— BEGIN Data supplied —

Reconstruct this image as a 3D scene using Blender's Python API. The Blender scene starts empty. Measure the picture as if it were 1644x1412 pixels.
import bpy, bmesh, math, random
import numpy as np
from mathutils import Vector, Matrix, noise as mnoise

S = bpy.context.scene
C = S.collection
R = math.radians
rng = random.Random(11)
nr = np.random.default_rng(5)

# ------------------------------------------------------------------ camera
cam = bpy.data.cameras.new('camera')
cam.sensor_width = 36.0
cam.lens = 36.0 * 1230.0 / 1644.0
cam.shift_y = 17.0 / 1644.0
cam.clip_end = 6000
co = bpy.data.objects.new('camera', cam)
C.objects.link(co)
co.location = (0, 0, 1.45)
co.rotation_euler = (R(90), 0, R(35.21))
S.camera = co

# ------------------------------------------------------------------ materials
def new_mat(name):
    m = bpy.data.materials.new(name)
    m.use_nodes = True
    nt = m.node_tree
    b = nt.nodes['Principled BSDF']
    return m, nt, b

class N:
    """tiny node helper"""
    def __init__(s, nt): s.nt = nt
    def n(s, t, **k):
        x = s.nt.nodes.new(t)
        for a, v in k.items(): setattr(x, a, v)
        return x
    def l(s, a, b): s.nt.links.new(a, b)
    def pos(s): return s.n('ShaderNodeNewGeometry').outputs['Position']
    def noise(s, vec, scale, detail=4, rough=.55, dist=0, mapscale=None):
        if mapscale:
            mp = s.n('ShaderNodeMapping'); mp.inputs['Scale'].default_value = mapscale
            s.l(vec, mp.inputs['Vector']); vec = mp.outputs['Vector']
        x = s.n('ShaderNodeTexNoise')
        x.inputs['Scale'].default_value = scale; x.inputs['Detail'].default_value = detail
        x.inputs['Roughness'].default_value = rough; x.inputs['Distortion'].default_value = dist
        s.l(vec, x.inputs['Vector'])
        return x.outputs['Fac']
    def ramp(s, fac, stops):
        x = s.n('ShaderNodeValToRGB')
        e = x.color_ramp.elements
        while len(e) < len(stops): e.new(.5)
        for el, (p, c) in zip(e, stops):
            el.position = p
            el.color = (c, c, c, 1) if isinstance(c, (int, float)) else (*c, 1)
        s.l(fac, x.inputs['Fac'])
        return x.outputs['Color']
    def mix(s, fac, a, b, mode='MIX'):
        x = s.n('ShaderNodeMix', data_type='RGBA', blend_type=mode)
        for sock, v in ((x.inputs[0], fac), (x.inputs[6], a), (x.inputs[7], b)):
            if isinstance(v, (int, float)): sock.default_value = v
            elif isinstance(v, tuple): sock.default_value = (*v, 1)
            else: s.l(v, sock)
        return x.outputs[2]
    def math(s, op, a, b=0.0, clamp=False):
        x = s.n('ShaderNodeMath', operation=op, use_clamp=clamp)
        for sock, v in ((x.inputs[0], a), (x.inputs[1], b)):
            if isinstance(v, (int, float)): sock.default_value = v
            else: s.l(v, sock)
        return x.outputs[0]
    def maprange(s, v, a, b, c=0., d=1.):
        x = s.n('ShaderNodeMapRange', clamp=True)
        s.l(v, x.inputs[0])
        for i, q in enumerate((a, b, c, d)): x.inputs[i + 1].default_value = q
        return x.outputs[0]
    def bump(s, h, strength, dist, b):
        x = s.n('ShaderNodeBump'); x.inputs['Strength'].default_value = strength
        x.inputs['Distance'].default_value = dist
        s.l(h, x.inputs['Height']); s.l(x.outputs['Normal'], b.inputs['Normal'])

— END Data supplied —
— BEGIN Data supplied —

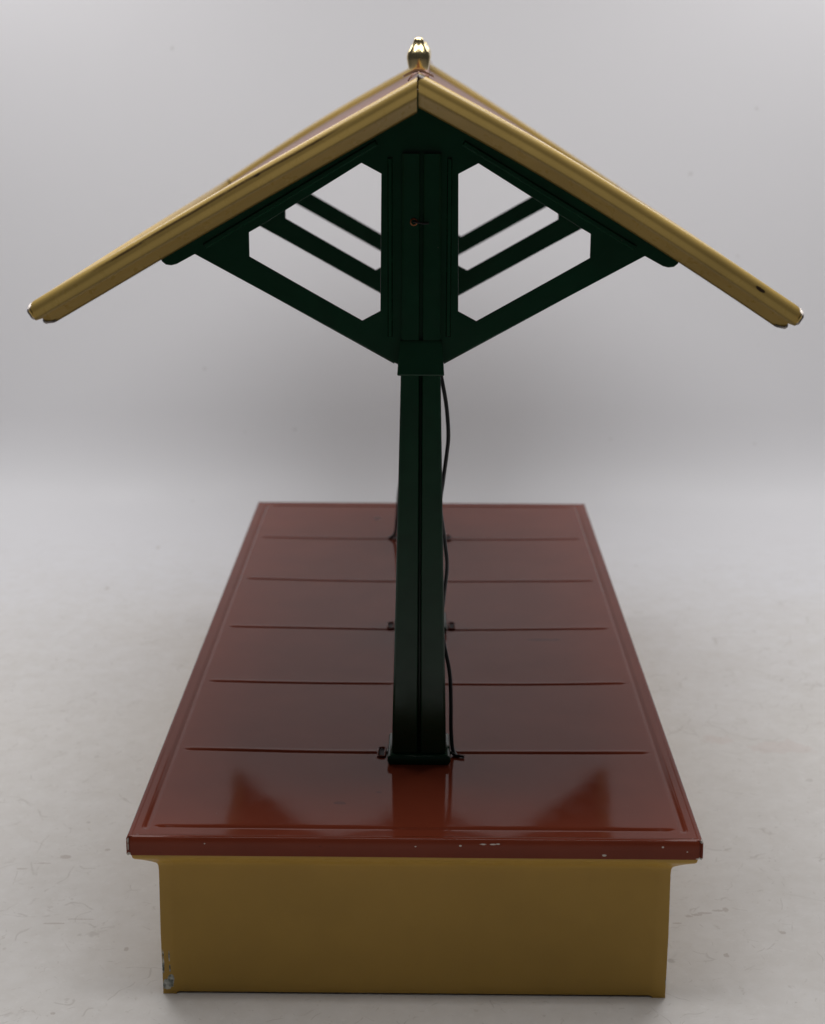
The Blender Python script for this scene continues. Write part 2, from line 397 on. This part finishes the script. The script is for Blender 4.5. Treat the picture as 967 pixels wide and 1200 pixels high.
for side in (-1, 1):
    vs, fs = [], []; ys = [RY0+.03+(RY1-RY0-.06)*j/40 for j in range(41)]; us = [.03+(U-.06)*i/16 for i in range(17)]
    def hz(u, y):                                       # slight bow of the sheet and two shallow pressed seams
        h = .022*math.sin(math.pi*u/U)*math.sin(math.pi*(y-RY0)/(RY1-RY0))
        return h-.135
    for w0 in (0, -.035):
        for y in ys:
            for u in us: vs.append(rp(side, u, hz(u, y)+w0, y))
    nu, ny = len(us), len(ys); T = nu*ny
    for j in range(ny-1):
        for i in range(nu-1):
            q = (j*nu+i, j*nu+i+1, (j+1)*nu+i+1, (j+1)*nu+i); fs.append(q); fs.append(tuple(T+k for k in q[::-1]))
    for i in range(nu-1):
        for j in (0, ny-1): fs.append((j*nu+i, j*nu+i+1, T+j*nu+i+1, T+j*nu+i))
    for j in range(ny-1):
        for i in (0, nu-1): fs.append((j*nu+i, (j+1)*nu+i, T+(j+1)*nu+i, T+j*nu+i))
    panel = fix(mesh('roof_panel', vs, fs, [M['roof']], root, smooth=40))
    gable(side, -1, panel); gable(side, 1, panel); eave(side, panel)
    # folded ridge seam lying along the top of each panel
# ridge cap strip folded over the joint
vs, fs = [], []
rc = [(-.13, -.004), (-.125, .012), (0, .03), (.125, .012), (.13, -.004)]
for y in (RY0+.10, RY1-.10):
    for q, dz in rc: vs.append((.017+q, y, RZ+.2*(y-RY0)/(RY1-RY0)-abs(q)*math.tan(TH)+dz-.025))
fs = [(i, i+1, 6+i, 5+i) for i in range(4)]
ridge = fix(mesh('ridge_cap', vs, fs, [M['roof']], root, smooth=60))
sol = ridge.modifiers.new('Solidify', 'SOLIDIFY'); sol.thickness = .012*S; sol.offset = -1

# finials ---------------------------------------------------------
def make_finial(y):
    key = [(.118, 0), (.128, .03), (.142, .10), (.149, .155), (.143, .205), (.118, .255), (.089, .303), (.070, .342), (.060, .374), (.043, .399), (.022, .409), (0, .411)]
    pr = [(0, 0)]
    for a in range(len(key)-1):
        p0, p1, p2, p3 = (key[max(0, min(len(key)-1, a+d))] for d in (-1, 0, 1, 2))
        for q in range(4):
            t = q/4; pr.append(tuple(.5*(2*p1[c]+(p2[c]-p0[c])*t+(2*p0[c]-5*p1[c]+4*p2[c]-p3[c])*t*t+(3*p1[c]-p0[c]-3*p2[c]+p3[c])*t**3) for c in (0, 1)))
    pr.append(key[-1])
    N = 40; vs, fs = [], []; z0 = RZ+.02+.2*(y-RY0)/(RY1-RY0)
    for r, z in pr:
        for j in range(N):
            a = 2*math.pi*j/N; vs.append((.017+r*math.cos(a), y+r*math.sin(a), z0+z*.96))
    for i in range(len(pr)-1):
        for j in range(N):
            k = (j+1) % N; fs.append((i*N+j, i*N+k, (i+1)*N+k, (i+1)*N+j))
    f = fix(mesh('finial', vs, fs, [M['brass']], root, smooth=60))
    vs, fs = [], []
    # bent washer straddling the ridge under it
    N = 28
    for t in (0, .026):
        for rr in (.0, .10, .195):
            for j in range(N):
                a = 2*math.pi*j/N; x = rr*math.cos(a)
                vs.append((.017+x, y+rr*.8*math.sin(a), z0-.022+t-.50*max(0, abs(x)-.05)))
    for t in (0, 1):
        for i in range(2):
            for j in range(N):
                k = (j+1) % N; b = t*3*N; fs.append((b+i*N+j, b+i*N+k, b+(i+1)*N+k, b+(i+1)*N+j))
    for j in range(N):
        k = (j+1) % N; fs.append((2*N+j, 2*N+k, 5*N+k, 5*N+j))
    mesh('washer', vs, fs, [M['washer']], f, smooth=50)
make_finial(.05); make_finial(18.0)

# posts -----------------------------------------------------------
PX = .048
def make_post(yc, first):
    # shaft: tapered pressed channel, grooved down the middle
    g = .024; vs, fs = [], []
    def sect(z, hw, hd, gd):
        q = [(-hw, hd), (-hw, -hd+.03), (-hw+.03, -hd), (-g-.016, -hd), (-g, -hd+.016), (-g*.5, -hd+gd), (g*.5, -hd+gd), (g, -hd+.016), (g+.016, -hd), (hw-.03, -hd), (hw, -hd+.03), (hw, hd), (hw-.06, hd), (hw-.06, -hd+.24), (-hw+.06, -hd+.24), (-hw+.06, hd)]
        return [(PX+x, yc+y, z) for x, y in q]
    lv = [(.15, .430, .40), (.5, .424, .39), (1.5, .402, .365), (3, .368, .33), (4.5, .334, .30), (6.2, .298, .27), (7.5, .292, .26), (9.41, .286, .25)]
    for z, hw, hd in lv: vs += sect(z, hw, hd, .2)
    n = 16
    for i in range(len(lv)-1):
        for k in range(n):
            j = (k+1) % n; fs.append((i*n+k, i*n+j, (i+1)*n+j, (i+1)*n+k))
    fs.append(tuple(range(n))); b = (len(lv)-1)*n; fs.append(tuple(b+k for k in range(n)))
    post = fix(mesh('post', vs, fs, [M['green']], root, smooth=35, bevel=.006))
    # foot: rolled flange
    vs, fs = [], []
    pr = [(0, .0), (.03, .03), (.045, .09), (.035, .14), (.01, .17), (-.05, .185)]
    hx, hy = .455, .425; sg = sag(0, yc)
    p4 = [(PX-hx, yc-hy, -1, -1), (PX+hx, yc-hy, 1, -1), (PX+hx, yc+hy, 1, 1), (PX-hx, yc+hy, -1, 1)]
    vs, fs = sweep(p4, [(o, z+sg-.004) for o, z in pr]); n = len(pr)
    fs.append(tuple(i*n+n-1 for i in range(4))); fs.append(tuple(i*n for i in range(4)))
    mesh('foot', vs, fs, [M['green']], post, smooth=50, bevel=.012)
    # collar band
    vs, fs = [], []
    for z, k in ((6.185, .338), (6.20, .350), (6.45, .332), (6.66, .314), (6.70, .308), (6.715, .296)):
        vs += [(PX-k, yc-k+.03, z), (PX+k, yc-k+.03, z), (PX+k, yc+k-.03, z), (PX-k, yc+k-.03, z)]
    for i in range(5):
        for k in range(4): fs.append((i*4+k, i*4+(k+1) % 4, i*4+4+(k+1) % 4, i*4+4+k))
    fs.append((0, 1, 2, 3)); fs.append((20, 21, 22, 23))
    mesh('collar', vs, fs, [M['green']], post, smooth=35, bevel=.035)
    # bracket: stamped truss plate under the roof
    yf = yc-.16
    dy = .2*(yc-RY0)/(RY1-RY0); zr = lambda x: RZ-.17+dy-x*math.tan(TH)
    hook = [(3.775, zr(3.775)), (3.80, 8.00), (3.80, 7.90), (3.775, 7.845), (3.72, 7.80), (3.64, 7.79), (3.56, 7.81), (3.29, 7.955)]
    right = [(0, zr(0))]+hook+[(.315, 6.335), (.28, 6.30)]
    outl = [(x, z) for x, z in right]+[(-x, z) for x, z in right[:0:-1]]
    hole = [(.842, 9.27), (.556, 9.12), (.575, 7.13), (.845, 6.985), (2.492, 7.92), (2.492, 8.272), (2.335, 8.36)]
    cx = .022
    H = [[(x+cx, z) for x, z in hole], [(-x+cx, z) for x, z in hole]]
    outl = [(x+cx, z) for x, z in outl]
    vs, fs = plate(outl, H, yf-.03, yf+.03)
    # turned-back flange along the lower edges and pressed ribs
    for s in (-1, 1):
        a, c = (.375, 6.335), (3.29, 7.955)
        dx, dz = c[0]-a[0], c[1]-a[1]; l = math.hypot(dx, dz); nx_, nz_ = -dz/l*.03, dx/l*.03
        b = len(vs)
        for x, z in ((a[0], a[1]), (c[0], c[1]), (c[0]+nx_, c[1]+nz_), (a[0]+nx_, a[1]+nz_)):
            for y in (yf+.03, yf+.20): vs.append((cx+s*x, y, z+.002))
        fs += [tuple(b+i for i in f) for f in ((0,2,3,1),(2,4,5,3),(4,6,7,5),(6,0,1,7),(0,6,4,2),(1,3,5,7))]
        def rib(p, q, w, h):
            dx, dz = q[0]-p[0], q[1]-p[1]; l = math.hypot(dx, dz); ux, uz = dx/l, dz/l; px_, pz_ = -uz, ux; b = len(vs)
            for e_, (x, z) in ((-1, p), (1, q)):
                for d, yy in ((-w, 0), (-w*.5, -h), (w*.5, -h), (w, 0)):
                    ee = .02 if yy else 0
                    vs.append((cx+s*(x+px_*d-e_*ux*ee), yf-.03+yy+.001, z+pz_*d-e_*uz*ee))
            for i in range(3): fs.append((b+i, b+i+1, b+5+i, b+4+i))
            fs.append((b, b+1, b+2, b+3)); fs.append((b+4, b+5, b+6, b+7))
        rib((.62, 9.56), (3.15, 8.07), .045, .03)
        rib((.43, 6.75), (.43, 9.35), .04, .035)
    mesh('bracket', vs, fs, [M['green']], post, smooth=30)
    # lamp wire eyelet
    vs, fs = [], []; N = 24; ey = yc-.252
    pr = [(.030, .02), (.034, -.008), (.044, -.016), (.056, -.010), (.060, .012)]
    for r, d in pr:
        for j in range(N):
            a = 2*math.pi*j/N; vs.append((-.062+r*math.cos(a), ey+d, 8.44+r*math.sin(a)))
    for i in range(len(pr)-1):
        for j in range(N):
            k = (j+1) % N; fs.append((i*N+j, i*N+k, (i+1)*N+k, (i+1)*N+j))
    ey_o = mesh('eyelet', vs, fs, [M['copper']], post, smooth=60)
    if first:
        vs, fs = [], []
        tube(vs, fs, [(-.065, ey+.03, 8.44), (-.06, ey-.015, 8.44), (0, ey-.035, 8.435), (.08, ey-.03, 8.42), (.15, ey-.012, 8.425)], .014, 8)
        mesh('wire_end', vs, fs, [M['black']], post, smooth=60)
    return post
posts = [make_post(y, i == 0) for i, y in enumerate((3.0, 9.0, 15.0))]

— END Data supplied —

### Directive
Return exactly the lines from the line that has "Reconstruct this image" to the line that has "S.camera = co", both of them included.

### Exercise solution
Reconstruct this image as a 3D scene using Blender's Python API. The Blender scene starts empty. Measure the picture as if it were 1644x1412 pixels.
import bpy, bmesh, math, random
import numpy as np
from mathutils import Vector, Matrix, noise as mnoise

S = bpy.context.scene
C = S.collection
R = math.radians
rng = random.Random(11)
nr = np.random.default_rng(5)

# ------------------------------------------------------------------ camera
cam = bpy.data.cameras.new('camera')
cam.sensor_width = 36.0
cam.lens = 36.0 * 1230.0 / 1644.0
cam.shift_y = 17.0 / 1644.0
cam.clip_end = 6000
co = bpy.data.objects.new('camera', cam)
C.objects.link(co)
co.location = (0, 0, 1.45)
co.rotation_euler = (R(90), 0, R(35.21))
S.camera = co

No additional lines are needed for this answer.